En un gobierno presidido por Sebastián Piñera -una de las personalidades más centradas en sí mismas que conoce la política chilena- carecer de ministro del Interior equivale a no contar con ninguna mediación entre la subjetividad del Presidente y el resto del gabinete. Así, el narcisismo presidencial, esa rara necesidad de reafirmarse en cada una de sus intervenciones, esa extraña tendencia a oírse a sí mismo y mirar al interlocutor como si fuere translúcido, en vez de moderarse, crece. La delectación del Presidente por el poder (no por la política, que no es lo mismo) y la lealtad irrestricta del ministro del Interior al Presidente (y no a las ideas del Presidente o a los intereses de quienes los respaldan, que tampoco son lo mismo) no hacen más que ahondar la distancia con la ciudadanía, uno de los problemas del gobierno de Sebastián Piñera.
Lo saben las cabezas más lúcidas de la coalición gubernamental: el problema es que Hinzpeter es más leal a la subjetividad de Piñera que a los intereses estratégicos de la coalición y del gobierno.
Más leal a la subjetividad de Piñera que a las ideas que ambos dicen compartir; más preocupado del vínculo personal que de las redes del gobierno; más escrupuloso en reafirmar los puntos de vista del Presidente que de morigerarlos; y con una personalidad más reactiva que firme, su presencia en el gobierno, cuando vienen tiempos difíciles, se hace, por eso, para quien observa los asuntos políticos, cada día más inexplicable.

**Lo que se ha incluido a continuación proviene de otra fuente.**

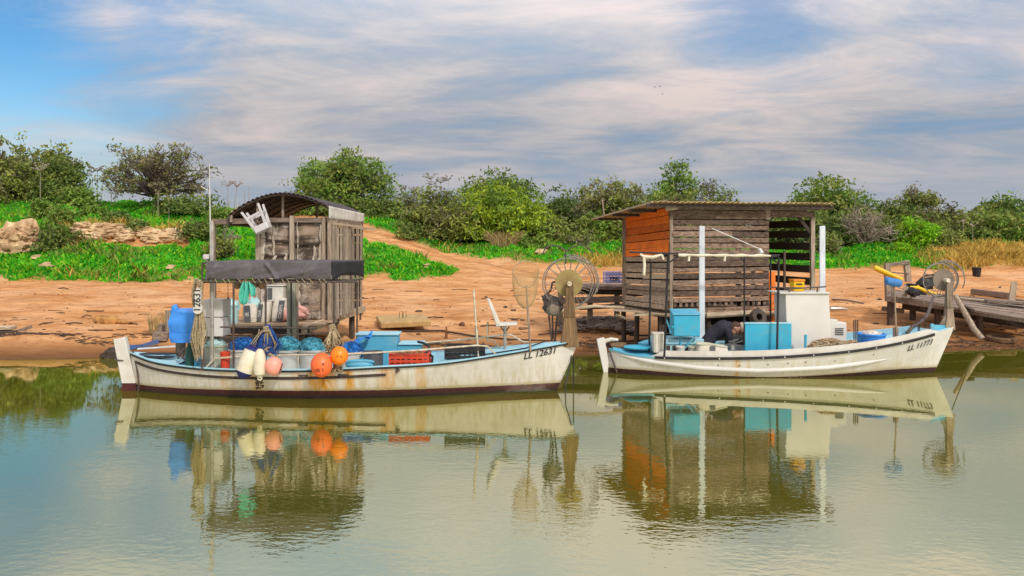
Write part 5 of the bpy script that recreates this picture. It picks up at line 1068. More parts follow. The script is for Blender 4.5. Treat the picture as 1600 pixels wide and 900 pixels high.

Cuando asumió, Rodrigo Hinzpeter avizoró su relación con Piñera como semejante, o parecida, a la que Manuel Montt tuvo con Antonio Varas.
La comparación da cuenta de las fantasías que animaron la relación entre Hinzpeter y Piñera; pero también permite constatar su fracaso.
Montt y Varas fueron amigos. Varas sucedió a Montt en muchos de sus cargos, fue su ministro en varias de sus carteras, juntos crearon el Partido Nacional (en la primera versión que duró hasta los años treinta) y, con toda razón, acabaron compartiendo el plinto de una estatua.
No será el caso, desgraciadamente, de Hinzpeter y de Piñera. De que están unidos por una amistad férrea, no cabe a estas alturas ninguna duda; que nunca pisarán juntos el plinto de una estatua, tampoco.